You probably can handle veth and both ends in the same namespace. It should not be too difficult to detect two interfaces which are the parent of each other. You just need to keep a bit more state when doing the recursion. It does however get more complex when there are more than two devices in a parent loop. But can that happen?
first of all I'd like to answer the question: which device type can create a loop? only veth? or there are other possibilities?
But having more than one interface in the parent loop should probably never happen..
This said, what's your plan about this code? How are you going to change it? :)
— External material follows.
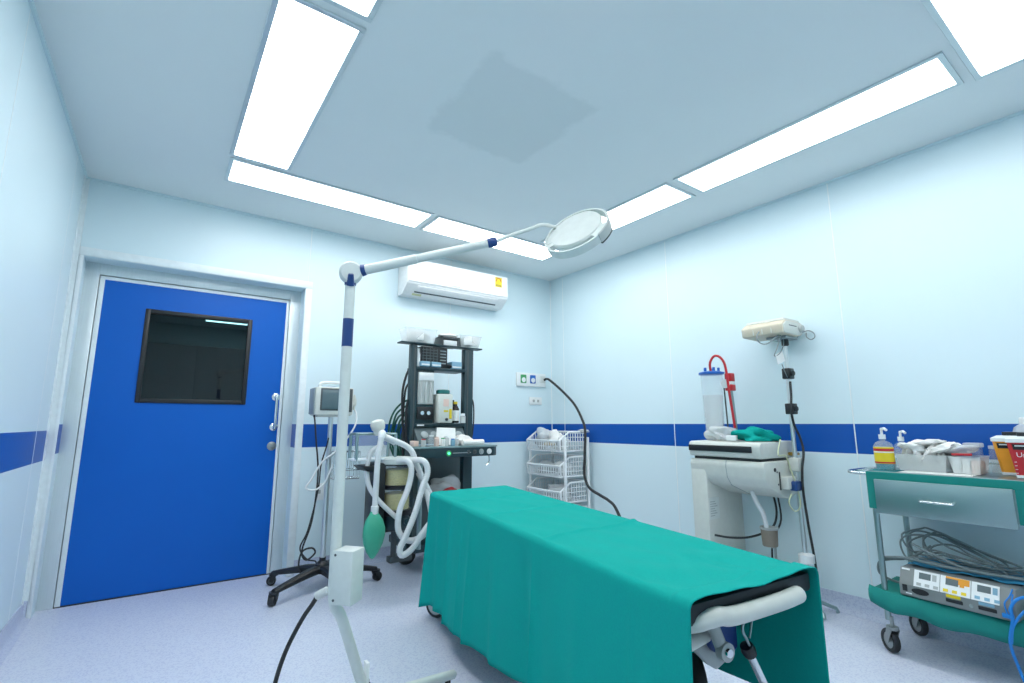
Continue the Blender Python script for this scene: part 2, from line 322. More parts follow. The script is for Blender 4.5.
# dim corridor seen through the door's window: pale walls, a tall dark cupboard, one ceiling lamp
struct('wall_corridor', B().box((-1.3, 9.6, 0), (2.4, 9.7, 2.74)).box((-1.4, 4.5, 0), (-1.3, 9.7, 2.74)).box((2.4, 4.5, 0), (2.5, 9.7, 2.74)).box((-1.4, 4.46, 2.74), (2.5, 9.7, 2.8)).box((-1.4, 4.40, -.06), (2.5, 9.7, -.001)).box((-1.4, 4.40, 0), (-.5, 4.46, 2.74)).box((.93, 4.40, 0), (2.5, 4.46, 2.74)).box((-.5, 4.40, 2.25), (.93, 4.46, 2.74)), 'dark')
t = thing('tall_cupboard', 'dark tall cupboard seen dimly through the window of the blue door', 'cupboard', (.3, 6.3, 0))
obj('cabinet_body', B().box((-1.0, 6.0, 0), (.92, 6.5, 1.93), .006), 'tmetal', t)
for k in range(3): dd_ = obj('door', B().box((-.99+.637*k, 5.98, .05), (-.365+.637*k, 6.0, 1.92), .004), 'dgrey', t); obj('handle', B().cyl((-.42+.637*k, 5.965, .95), (-.42+.637*k, 5.965, 1.10), .007), 'steel', dd_)
t = thing('corridor_lamp', 'thin ceiling strip lamp in the corridor behind the door window', 'ceiling light', (.82, 8.8, 2.74))
obj('lamp_body', B().box((.47, 8.70, 2.712), (1.17, 8.90, 2.739), .004), 'white', t); obj('tube', B().box((.49, 8.72, 2.703), (1.15, 8.88, 2.713), .003), mat('corridor_tube', (.9, 1, 1), .4, emit=9, var=0), t)

# ---------------------------------------------------------------- ceiling lights: a ring of eight long panels
LAMPS = [((.235, 1.835), (.532, 3.215), 'long ceiling light running towards the blue door, its far end over the left side'),
         ((.245, .45), (.535, 1.745), 'ceiling light cut by the top edge, beyond the long left panel'),
         ((.245, 3.305), (1.585, 3.605), 'ceiling light parallel to the back wall nearest the blue door'),
         ((1.68, 3.345), (2.965, 3.64), 'ceiling light parallel to the back wall above the air conditioner, behind the lamp arm'),
         ((2.68, 1.955), (2.965, 3.27), 'ceiling light along the right wall partly behind the round lamp head'),
         ((2.68, .50), (2.965, 1.855), 'full length ceiling light along the right wall above the electrosurgical trolley'),
         ((1.655, .125), (2.98, .415), 'ceiling light cut by the top right corner, set across the room'),
         ((.245, .125), (1.60, .415), 'ceiling light across the room over the viewer, outside the frame')]
for (x0, y0), (x1, y1), lab in LAMPS:
    cx, cy = (x0+x1)/2, (y0+y1)/2; k = (zc(cx)-1.13)/1.61; hx, hy = (x1-x0)/2*k, (y1-y0)/2*k
    t = thing('ceiling_light', lab, 'ceiling light', (cx*k, cy*k, zc(cx*k)), 'ring of ceiling lights'); t.rotation_euler.y = CT_
    f = B(); e = .024
    f.box((-hx-e, -hy-e, -.010), (hx+e, -hy, -.0005), .002, 1); f.box((-hx-e, hy, -.010), (hx+e, hy+e, -.0005), .002, 1); f.box((-hx-e, -hy, -.010), (-hx, hy, -.0005), .002, 1); f.box((hx, -hy, -.010), (hx+e, hy, -.0005), .002, 1)
    obj('light_frame', f, 'alu', t, local=True); obj('diffuser', B().box((-hx+.001, -hy+.001, -.007), (hx-.001, hy-.001, -.002)), 'skyl', t, local=True)

# ---------------------------------------------------------------- air conditioner
ac = thing('air_conditioner', 'white wall-mounted split air conditioner high on the back wall with a yellow sticker', 'air conditioner', (2.24, 4.2, 2.28))
pr = [(1.70, 4.198, 2.285), (1.70, 4.198, 2.59), (1.70, 4.02, 2.605), (1.70, 3.985, 2.585), (1.70, 3.978, 2.40), (1.70, 3.985, 2.368), (1.70, 4.09, 2.285)]
obj('body', B().prism(pr, (1.085, 0, 0), .006), 'acw', ac)
obj('front_panel', B().box((1.712, 3.970, 2.385), (2.773, 3.980, 2.592), .004), 'acw', ac)
def on_slope(x, t, o): # point on sloping underside; t 0 front .. 1 back, o outward offset
    a = V((x, 3.985, 2.368)); b = V((x, 4.09, 2.285)); n = V((0, -.62, -.784)); return a+(b-a)*t+n*o
obj('air_slot', B().prism([on_slope(1.80, .60, .0005), on_slope(1.80, .72, .0005), on_slope(1.80, .72, .003), on_slope(1.80, .60, .003)], (.88, 0, 0)), 'shadow', ac)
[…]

Thank you very much for your feedback Andrew!
Cheers,
One of the issues i had is in this piece of code and with veth. The other end of the veth can be in a different name space. Hence you cannot look it up using the ifindex in the current name space. So i made the code just exit with an O.K. if the parent device cannot be found.
Is this really ok ? Isn't it possible to create "loops" by jumping from one namespace to the other ?
Quite possible. I took the easy option:
diff --git a/net/batman-adv/hard-interface.c b/net/batman-adv/hard-interface.c index a5ce58a..a7a92ae 100644 --- a/net/batman-adv/hard-interface.c +++ b/net/batman-adv/hard-interface.c @@ -104,8 +104,12 @@ static bool batadv_is_on_batman_iface(const struct net_device *net_dev)
/* recurse over the parent device */ parent_dev = __dev_get_by_index(net, dev_get_iflink(net_dev)); - /* if we got a NULL parent_dev there is something broken.. */ - if (WARN(!parent_dev, "Cannot find parent device")) + /* if we got a NULL parent_dev, it might mean the parent is in + * a different network namespace. Things then get really + * complex, so lets just assume the user knows what she is + * doing. + */ + if (!parent_dev) return false;
ret = batadv_is_on_batman_iface(parent_dev);
I didn't spend the time to think all the possible loop situations though. It is not too bad in that the software interface cannot be moved into a different netns. Also, all the hard interfaces have to be in the same netns as the soft interface. If you move a hard interface into a different netns, it will automatically be removed from the soft interface using the notification mechanism.
There are some other restrictions which help avoid loops. You cannot in general move 'soft interfaces' between netns. You cannot move bridge interfaces, tunnel interfaces, team/bonding interfaces, etc.
exactly my point above! :) So this means that an interface A might have A.iflink pointing to a device in another namespace ?
Partly correct. The current code for getting the parent is:
parent_dev = __dev_get_by_index(net, dev_get_iflink(net_dev));
This is actually totally broken, when used with veth. It possible can return a completely different interface than the parent, since the ifindex returned for a veth could be in a different namespace. ifindex is only unique within a namespace, not across name spaces.
I need to look deeper into the code and see if there is a different parenting mechanism that can be used.